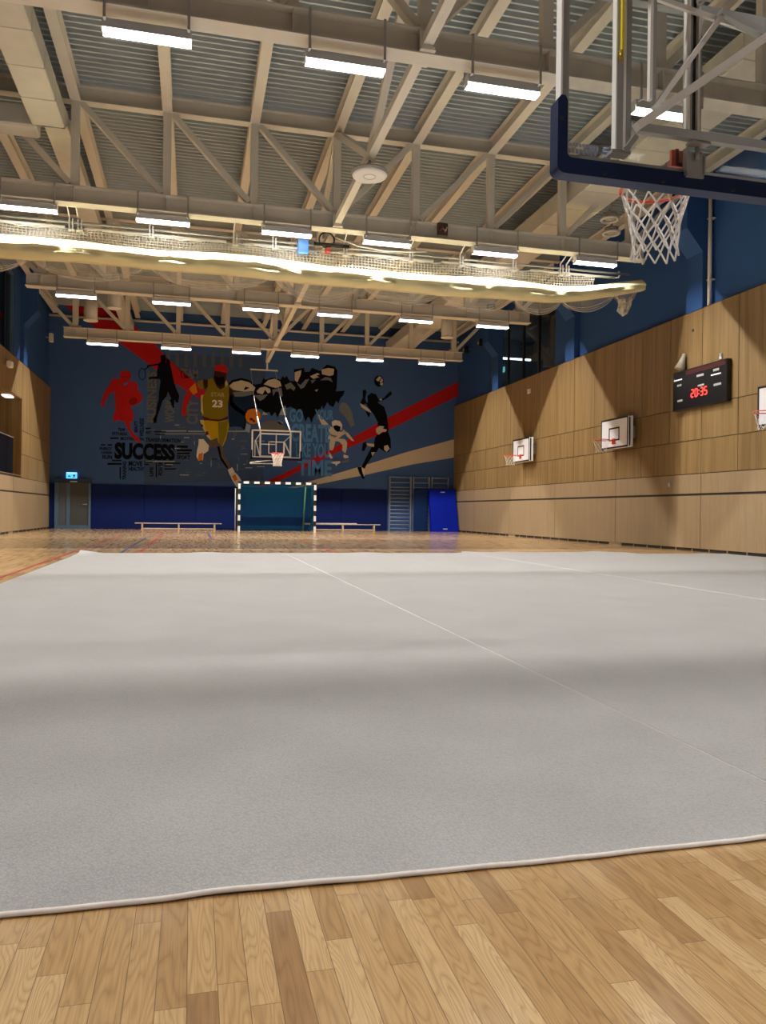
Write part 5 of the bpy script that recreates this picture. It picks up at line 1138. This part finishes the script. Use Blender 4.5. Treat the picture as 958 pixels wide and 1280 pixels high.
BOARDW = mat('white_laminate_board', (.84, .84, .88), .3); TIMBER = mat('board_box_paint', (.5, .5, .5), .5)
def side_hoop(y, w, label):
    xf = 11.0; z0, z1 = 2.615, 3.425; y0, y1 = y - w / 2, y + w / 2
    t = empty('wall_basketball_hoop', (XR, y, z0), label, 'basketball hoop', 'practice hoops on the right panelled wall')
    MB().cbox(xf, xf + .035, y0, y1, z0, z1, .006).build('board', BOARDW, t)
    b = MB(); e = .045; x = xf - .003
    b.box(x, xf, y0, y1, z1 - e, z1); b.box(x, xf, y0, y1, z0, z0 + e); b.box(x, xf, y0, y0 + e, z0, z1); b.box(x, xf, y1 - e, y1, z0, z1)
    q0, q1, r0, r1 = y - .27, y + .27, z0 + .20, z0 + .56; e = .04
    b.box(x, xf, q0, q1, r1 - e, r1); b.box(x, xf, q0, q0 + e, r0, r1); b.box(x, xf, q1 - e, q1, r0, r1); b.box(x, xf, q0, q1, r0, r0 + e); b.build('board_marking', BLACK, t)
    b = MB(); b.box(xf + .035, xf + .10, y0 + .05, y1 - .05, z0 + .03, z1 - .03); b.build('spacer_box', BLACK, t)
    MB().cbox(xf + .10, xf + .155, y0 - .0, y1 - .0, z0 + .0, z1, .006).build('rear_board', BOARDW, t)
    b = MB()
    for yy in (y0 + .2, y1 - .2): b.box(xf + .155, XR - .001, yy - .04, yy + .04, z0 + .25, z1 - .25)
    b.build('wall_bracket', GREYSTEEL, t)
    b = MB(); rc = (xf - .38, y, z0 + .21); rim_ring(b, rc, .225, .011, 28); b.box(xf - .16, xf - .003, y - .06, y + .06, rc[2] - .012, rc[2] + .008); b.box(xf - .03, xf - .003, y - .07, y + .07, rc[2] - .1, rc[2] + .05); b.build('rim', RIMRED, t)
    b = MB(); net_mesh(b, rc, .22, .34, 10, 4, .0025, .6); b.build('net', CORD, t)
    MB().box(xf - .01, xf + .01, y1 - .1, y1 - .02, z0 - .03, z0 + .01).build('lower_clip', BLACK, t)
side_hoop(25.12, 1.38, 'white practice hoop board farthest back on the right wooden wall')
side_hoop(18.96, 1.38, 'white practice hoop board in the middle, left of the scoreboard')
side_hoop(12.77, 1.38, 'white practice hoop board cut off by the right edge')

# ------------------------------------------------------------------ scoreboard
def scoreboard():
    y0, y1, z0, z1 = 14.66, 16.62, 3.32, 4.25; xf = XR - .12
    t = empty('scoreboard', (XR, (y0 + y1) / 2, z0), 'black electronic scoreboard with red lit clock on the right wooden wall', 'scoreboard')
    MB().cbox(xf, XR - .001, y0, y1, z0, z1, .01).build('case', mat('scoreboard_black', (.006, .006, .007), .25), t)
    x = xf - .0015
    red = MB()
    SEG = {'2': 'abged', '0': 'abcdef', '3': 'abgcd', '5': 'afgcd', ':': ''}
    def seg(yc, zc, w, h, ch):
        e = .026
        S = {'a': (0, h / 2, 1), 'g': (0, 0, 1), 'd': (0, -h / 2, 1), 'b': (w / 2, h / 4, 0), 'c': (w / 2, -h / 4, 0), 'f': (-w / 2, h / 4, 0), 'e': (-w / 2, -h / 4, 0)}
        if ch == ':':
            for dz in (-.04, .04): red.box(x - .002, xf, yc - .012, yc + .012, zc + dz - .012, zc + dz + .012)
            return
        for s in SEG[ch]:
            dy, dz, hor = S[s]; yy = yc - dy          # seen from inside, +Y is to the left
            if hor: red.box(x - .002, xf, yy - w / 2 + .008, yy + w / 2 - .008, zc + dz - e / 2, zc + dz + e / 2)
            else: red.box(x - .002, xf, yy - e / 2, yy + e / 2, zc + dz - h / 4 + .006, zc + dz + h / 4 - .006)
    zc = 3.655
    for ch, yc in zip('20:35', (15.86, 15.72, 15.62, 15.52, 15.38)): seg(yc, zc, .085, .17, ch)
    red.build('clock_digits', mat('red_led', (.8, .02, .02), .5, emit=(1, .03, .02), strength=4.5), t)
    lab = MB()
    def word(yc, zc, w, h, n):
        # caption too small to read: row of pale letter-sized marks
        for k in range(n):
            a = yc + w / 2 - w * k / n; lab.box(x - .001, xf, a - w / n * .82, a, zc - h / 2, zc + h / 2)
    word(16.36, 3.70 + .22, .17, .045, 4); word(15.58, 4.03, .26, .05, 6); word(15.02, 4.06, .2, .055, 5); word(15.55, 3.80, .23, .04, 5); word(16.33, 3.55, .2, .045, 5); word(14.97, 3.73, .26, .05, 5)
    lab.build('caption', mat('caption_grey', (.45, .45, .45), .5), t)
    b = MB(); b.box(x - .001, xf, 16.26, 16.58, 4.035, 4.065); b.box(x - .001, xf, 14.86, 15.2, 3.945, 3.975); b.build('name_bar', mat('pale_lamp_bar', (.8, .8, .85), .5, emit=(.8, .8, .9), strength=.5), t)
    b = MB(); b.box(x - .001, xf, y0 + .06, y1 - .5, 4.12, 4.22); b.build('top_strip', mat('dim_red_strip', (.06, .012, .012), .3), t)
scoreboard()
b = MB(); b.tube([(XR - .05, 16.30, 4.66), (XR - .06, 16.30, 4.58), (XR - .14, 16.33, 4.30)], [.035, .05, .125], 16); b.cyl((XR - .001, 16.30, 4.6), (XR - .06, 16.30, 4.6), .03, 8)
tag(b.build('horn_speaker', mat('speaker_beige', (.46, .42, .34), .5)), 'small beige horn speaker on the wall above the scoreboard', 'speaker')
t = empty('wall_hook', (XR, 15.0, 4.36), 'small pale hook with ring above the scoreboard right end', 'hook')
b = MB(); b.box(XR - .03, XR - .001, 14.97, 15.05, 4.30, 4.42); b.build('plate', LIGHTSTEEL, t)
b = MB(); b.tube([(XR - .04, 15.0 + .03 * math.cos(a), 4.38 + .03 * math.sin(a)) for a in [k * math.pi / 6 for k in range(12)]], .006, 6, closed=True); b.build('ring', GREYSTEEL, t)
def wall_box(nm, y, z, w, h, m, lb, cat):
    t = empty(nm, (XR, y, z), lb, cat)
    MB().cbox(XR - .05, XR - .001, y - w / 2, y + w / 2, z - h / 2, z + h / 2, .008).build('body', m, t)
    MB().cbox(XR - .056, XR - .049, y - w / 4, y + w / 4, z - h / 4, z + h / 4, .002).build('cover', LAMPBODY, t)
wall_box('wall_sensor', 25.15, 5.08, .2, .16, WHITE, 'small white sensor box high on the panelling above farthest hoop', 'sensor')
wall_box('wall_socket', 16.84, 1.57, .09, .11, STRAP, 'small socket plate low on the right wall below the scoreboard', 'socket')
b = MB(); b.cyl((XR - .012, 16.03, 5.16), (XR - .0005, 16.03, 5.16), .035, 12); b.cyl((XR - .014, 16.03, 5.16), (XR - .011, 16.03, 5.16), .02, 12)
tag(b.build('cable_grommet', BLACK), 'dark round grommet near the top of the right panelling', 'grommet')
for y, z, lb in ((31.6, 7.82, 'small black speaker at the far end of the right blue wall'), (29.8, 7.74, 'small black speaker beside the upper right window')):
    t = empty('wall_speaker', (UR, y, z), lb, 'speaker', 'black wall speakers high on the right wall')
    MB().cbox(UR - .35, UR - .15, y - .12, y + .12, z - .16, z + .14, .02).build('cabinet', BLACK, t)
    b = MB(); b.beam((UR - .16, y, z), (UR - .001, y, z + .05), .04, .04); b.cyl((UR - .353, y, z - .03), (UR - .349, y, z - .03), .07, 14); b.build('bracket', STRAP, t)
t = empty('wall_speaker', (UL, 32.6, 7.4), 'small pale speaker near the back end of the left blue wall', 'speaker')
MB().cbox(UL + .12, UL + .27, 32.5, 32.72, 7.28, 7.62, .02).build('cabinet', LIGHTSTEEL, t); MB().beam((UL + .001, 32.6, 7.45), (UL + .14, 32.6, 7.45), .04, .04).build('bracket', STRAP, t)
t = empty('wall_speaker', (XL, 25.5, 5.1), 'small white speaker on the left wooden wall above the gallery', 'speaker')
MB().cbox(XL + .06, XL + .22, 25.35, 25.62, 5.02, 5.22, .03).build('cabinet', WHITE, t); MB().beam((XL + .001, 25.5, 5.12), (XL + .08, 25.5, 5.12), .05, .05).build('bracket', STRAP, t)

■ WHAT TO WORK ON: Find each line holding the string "high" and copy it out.

■ TASK OUTPUT:
Write part 5 of the bpy script that recreates this picture. It picks up at line 1138. This part finishes the script. Use Blender 4.5. Treat the picture as 958 pixels wide and 1280 pixels high.
wall_box('wall_sensor', 25.15, 5.08, .2, .16, WHITE, 'small white sensor box high on the panelling above farthest hoop', 'sensor')
    t = empty('wall_speaker', (UR, y, z), lb, 'speaker', 'black wall speakers high on the right wall')